Demolition vs. Destruction

Tearing things down can be nice: old buildings; old theories; old selves. There is something very refreshing and enjoyable about the whole "out with the old, in with the new" attitude. But replacement is not destruction. If tearing things down only with the intention of building newer, better things is "out with the old, in with the new," then destruction is simply "out with it."

Tearing things down in a systematic, planned way, only with the intention to improve the space is automatically informed by the existing structure of what one is tearing down--even if only in a reactionary way. Such tearing down is better referred to as "demolition" rather than "destruction." Demolition is planned. Demolition is organized. Demolition is future-oriented insofar as one only demolishes something in order to "spruce things up."
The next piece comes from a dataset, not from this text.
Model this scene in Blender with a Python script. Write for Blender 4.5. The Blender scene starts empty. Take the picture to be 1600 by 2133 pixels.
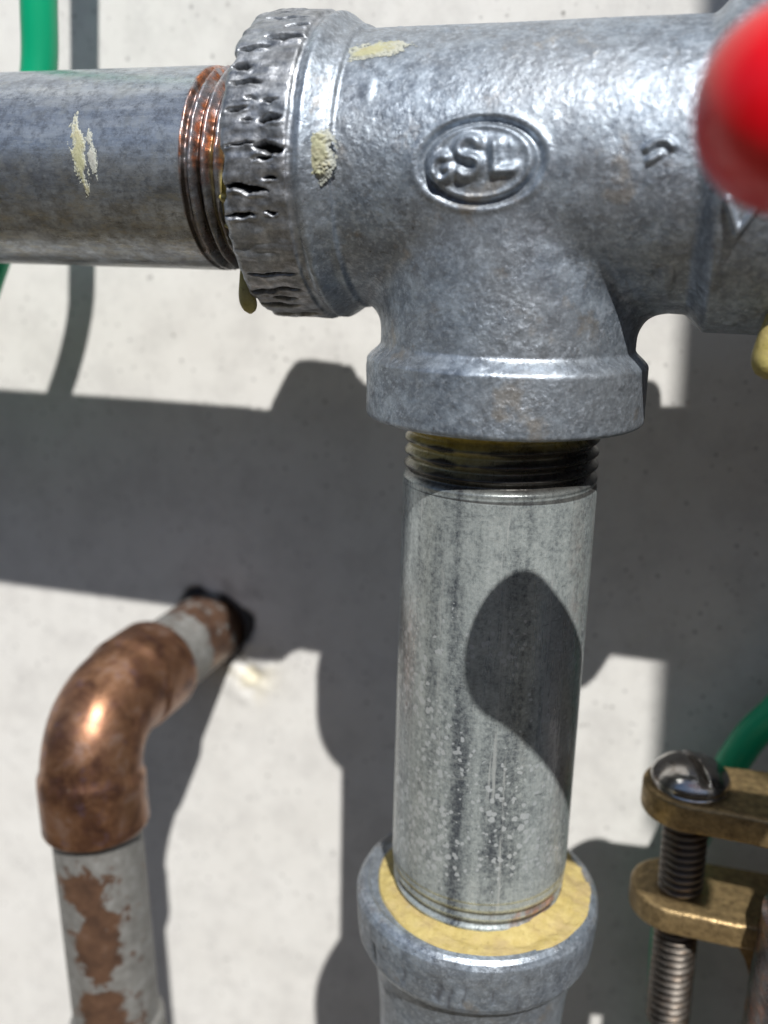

Destruction resembles demolition only superficially. Destructive tearing down does not take place with the intention of repair or replacement. Destruction is best characterized by "out with it" because destruction simply seeks constant radical tearing down. Radical as in "to the root." The destructive attitude seeks to dispense with thoughts, plans, notions, ideas as soon as they arise--to pursue them to their end constantly and with vigor. Because of this urgency, destruction is, in the end, more creative than demolition. While demolition coolly plans improvements ("upgrades"), destruction does not wait, does not hesitate to act--even if it ends up being unwise or ill considered!

Thus, characterizing the destructive attitude as "joyful, spontaneous, exuberant, etc." would only tell half the story. Indeed, the truly destructive act can be all of these things. And yet, destruction can be masochistic, loathing, deranged, awful. It would be unwise to advocate destruction exclusively. But it may be equally unwise to assert that demolition is always the preferable precursor to creativity.